干場三蔵さん(輪島市光浦町)

干場三蔵【PROFILE】ほしば・さんぞう

昭和8年生まれ。輪島市光浦町14-14。

「木のためならエンヤコラサ」

干場さん宅のキリシマツツジは樹齢350年以上といわれる本霧島の主木を始め5本以上の大きな株が庭に一堂に会し庭全体が真っ赤に染まる見事なものです。

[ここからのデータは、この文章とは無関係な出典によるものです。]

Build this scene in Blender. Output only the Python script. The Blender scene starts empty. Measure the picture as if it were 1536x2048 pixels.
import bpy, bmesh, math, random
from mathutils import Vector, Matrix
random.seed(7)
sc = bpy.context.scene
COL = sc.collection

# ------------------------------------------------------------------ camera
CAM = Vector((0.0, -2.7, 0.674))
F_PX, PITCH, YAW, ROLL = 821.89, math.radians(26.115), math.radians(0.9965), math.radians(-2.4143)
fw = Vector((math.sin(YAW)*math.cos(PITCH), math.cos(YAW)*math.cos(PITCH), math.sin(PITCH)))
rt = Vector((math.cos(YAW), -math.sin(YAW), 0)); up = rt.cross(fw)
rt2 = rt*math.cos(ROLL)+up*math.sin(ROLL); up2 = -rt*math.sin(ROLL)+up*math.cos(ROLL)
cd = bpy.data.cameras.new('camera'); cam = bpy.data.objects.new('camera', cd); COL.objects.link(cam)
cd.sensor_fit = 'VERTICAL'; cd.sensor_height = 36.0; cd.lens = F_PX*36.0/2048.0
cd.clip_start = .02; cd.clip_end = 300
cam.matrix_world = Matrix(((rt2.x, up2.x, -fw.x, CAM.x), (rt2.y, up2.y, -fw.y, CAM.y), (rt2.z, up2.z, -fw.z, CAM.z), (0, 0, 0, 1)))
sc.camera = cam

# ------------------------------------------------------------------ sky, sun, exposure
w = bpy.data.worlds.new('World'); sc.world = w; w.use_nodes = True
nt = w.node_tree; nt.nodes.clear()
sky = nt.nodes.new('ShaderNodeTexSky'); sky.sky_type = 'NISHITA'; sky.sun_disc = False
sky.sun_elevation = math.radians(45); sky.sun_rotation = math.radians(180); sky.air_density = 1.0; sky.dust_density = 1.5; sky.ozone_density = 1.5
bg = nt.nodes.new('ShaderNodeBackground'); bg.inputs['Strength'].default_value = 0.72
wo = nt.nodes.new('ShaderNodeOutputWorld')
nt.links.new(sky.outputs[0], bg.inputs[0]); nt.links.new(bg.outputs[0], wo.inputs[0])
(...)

「私が小さい時からこの庭はすでに出来上がっておって『咲くときれいなげな』と子供心に思っとった。ツツジが咲く頃になると輪島から父の友人が家族でやってきて『ツツジの花見』と称して毎年宴会したりしておりました。」

hoshiba3ー家族に伝承は残っていますか?

「いつ頃からかとかどうして植えたとか、先祖からは何も聞いていない。仕事が忙しかったしあまり手入れられんかって放ってた。雪が降れば押さえられ、でかい木でもオキが割れとる。それでも土が合うからか、病気もせんと太っとる。いじり(手入れし)だしたのは20年くらい前から。のとキリシマツツジがいろいろ言われ出してから。」

ーどんな方たちがいらっしゃいますか?

hoshiba1「近くからは興味あるモンしか来ん。むしろわざわざ遠くから人が見に来るようになった。どんだけでも来てほしい。ヨソの人が住所を頼りに光浦まで来て『ここらへんにツツジがあるが、どこけ?』と聞いても前はだれも分からんかった。新聞に毎年出るようになって知られるようになったが、一度新聞に出さなかった年があって『はや散ってしもうとる』と怒られた。最近のことで、50代の金沢から来た女性がやって来たなりビックリして『わあ、こんな所にこんなきれいなツツジが咲いてる!』と大声を上げた。すぐ私に気づいて「ごめんなさい」と恥ずかしそうにおっしゃるんで「いいですよ」と言った。テレビ局のクルーも迷った藪のような所なのはわしらもよう分かっとるから。」

「女性と一緒できれいや言ったら喜ぶ。どんどん褒めてやってください。あ、花のことやよ、私じゃねえげぞ(笑)。」

ーキリシマツツジのお手入れは?

hoshiba2「来られた方はみなさん『こんだけ世話するのは大変でしょうね』と必ず言われる。本当はなんもしとらんけど(笑)。3月になったら雪吊りを外し、5月の花が終わったら油かすのお礼肥をして枝についたウメノキゴケをヘラでこすって取って枝切りをする。11月には人に頼んで雪吊りしてもらう。雪が降ると枝に積もった雪を落とすが、これには難儀する。でも負担やと思っとらん。こんなん当たり前。どんだけかかっても守っていかな。息子も見とる。放ってはおかんだろね。今輪島におるが子供らが結婚したら(ここへ)上がってくると言っとる。」

ー干場さんのお仕事は?

hoshiba4「昔は農業。野菜を作って輪島の朝市に売っとった。地元消費だけだった頃のこと。輪島ではヒカリ(光浦)の野菜は味がいいと一目置かれていた。なんでも早く採れて高く売れた。1969年からは家の基礎工事を請け負ってきた。今の家は昭和30年代に建てたもので材木は自分の山から切り出した。材料は人の通る細い道しかなかったから全部担いで上げた。」

干場さんのお宅は光浦といっても少し内陸へ入ったところで、崖のような急峻な道を2回折り返した行き止まりにあります。快活で気さくな干場さんが迎えて下さいます。開花期にはオープンガーデンとして開放されます。